Herzogs Volkstheater-Lesung als religiöses Ereignis
Heuer erschienen Herzogs Erinnerungen "Jeder für sich und Gott gegen alle". Überhaupt hat der Kultregisseur mit der markanten Stimme immer schon geschrieben - etwa "Vom Gehen im Eis" über seine Wanderung 1974 von München zu seiner im Sterben liegenden Mentorin Lotte Eisner nach Paris oder "Das Dämmern der Welt" über Hiroo Onoda, der nach Ende des Zweiten Weltkrieges noch jahrzehntelang eine Insel im Pazifik verteidigte. Im Interview mit der APA zeigte sich Herzog vor Kurzem überzeugt, dass seine Literatur seine Filme überdauern werde.
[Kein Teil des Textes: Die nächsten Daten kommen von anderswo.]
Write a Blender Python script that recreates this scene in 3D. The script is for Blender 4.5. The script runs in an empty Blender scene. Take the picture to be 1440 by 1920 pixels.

Ohne darauf einzugehen, woraus er liest, stürzte sich Herzog am Freitagabend in seine Texte und offenbarte dem Volkstheater-Publikum seine Innenwelten. Kluge Beschreibungen von Reisen und der vorgefundenen Umwelt bilden den Kern des knapp zweistündigen Abends. Besonders die Natur vermag es hörbar, große emotionale Spuren bei Herzog zu hinterlassen: Jedes Wort sorgsam betonend berichtet er gleich zu Beginn, von einer Nacht über dem Meer und unter dem Weltall - auf der "Wiege der Unendlichkeit" - so gerührt gewesen zu sein, dass er glaubte, danach nicht mehr älter werden zu können. Am Weg nach Paris ist es ein unberührter Apfelbaum, der zum Symbol der schier grenzenlosen Einsamkeit wird.
Manche Ereignisse haben Wiedererkennungswert - so kehrt Herzog etwa zum Drehort von "Fitzcarraldo" zurück und findet jene Ureinwohner, die ihm damals anboten, seinen Hauptdarsteller Klaus Kinski zu töten. Andernorts trifft man in Herzogs Texten auf junge Männer, deren Leben auf blutige Weise enden. Und an wieder anderer Stelle widmet sich der Autor theoretischen Überlegungen - Was würde etwa geschehen, stelle man zwei Spiegel exakt gegenüber auf?
Begleitet wird die Lesung von leisen Cello- (Ernst Reijseger) und Pianoklängen (Harmen Fraanje). Unterbrochen wird sie immer wieder von der hypnotischen Musik des Chors Cuncordu e Tenore de Orosei und Mola Syllas, während Herzog die Leselampe ausknipst und sich zu einer Hängematte im Hintergrund zurückzieht. "Musik aus einer anderen Welt", heißt es in der Ankündigung; es ist Musik aus Herzogs Welt. Dass dieser Abend auch eine kultische Dimension hat, wird nicht erst klar, als Sylla das Musiker-Ensemble wie ein Priester über die Bühne geleitet.
Zusammenfassung
- Nach Filmdrehs an extremen Orten wie dem peruanischen Urwald und vulkanischen Kratern oder einer Reise zu Fuß nach Paris fehlt es dem mittlerweile 80-jährigen Werner Herzog bei seiner Lesung im Volkstheater am Freitagabend nicht an Stoff.
- Ohne darauf einzugehen, woraus er liest, stürzte sich Herzog am Freitagabend in seine Texte und offenbarte dem Volkstheater-Publikum seine Innenwelten.